(Goal of the exercise):
Please quote every line word for word.

(Given information):

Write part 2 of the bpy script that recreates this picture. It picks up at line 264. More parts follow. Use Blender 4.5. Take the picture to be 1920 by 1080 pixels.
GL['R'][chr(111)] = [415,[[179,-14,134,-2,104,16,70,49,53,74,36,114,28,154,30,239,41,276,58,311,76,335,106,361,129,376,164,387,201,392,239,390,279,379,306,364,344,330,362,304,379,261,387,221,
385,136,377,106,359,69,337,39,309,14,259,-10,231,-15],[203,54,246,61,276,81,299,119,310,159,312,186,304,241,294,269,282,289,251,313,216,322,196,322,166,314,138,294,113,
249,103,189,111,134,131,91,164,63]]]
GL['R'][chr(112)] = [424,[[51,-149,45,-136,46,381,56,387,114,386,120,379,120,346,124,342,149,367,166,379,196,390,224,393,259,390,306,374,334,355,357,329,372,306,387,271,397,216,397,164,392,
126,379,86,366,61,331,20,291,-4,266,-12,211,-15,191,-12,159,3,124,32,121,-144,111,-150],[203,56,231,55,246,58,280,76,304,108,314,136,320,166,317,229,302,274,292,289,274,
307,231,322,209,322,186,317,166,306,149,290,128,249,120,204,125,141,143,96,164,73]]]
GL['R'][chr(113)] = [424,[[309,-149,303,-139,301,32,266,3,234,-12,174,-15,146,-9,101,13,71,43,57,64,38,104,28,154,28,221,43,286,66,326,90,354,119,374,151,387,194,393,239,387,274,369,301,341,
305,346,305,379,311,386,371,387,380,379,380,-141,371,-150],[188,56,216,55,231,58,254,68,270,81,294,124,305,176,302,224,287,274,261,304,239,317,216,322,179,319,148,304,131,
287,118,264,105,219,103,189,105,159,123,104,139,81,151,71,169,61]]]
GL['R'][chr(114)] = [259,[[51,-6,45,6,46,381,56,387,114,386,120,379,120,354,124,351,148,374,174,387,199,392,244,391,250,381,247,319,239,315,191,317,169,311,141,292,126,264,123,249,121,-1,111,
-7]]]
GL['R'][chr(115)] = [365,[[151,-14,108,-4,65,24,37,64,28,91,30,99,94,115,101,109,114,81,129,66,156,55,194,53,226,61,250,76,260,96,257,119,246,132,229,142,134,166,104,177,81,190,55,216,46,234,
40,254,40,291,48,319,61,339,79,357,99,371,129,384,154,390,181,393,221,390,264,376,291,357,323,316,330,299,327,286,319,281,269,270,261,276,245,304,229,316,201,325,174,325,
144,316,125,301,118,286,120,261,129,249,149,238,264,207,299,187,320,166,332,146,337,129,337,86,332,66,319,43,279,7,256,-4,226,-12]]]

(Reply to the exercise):
Write part 2 of the bpy script that recreates this picture. It picks up at line 264. More parts follow. Use Blender 4.5. Take the picture to be 1920 by 1080 pixels.
GL['R'][chr(111)] = [415,[[179,-14,134,-2,104,16,70,49,53,74,36,114,28,154,30,239,41,276,58,311,76,335,106,361,129,376,164,387,201,392,239,390,279,379,306,364,344,330,362,304,379,261,387,221,
385,136,377,106,359,69,337,39,309,14,259,-10,231,-15],[203,54,246,61,276,81,299,119,310,159,312,186,304,241,294,269,282,289,251,313,216,322,196,322,166,314,138,294,113,
249,103,189,111,134,131,91,164,63]]]
GL['R'][chr(112)] = [424,[[51,-149,45,-136,46,381,56,387,114,386,120,379,120,346,124,342,149,367,166,379,196,390,224,393,259,390,306,374,334,355,357,329,372,306,387,271,397,216,397,164,392,
126,379,86,366,61,331,20,291,-4,266,-12,211,-15,191,-12,159,3,124,32,121,-144,111,-150],[203,56,231,55,246,58,280,76,304,108,314,136,320,166,317,229,302,274,292,289,274,
307,231,322,209,322,186,317,166,306,149,290,128,249,120,204,125,141,143,96,164,73]]]
GL['R'][chr(113)] = [424,[[309,-149,303,-139,301,32,266,3,234,-12,174,-15,146,-9,101,13,71,43,57,64,38,104,28,154,28,221,43,286,66,326,90,354,119,374,151,387,194,393,239,387,274,369,301,341,
305,346,305,379,311,386,371,387,380,379,380,-141,371,-150],[188,56,216,55,231,58,254,68,270,81,294,124,305,176,302,224,287,274,261,304,239,317,216,322,179,319,148,304,131,
287,118,264,105,219,103,189,105,159,123,104,139,81,151,71,169,61]]]
GL['R'][chr(114)] = [259,[[51,-6,45,6,46,381,56,387,114,386,120,379,120,354,124,351,148,374,174,387,199,392,244,391,250,381,247,319,239,315,191,317,169,311,141,292,126,264,123,249,121,-1,111,
-7]]]
GL['R'][chr(115)] = [365,[[151,-14,108,-4,65,24,37,64,28,91,30,99,94,115,101,109,114,81,129,66,156,55,194,53,226,61,250,76,260,96,257,119,246,132,229,142,134,166,104,177,81,190,55,216,46,234,
40,254,40,291,48,319,61,339,79,357,99,371,129,384,154,390,181,393,221,390,264,376,291,357,323,316,330,299,327,286,319,281,269,270,261,276,245,304,229,316,201,325,174,325,
144,316,125,301,118,286,120,261,129,249,149,238,264,207,299,187,320,166,332,146,337,129,337,86,332,66,319,43,279,7,256,-4,226,-12]]]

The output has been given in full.